Humanism—not the secular humanism that rejects God—was the mark of Erasmus’ intellectual endeavors. It was not that man was the measure, but that God had endowed humanity with great gifts. These gifts had to be recognized, and drawn out to see the full glory of God that dwells in humanity. He followed the great tradition of the Dutch humanists. This led his work to be marked by an irenic spirit, one that seeks peace and reconciliation, in contrast with Luther’s fury.

It can be said that Erasmus would be one to whom Kant might say “Understanding is sublime, wit is beautiful” (From Kant’s Of the Beautiful and the Sublime). This could not be said of Luther.

Luther was seeking to overwhelm the perceived ignorance of his opponents with scalding critique. He sought to maintain enmity, rather than find common ground with which to carry on intellectual conversation.
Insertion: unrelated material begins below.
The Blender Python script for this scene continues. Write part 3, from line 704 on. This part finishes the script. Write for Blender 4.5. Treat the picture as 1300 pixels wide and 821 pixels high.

Calvinist scholar R. C. Sproul writes this of Luther, “The first key to Luther’s profile is found in his tempestuous outbursts of anger and his intemperate language. He was fond of calling his critics ‘dogs’. . . . his language was at times earthy, salted with scatological references” (The Holiness of God, p. 75).

Is this intemperate one, this man who used insult and invective to blast his intellectual and theological opponents, the Chosen One of the Reformation? Perhaps this title was given too easily to such a one as Luther. Maybe it is time Protestants (and Baptists, and other evangelicals) rethought Luther. Maybe it is time to transfer the reins of our faith to a man of peace, one of those opponents whom Luther engaged as one engages a hated enemy. Maybe it is time to consider Erasmus as the True Reformer—or to look elsewhere altogether—as to the one whom God truly called to speak out the abuses and sins of the established church of the 16th century.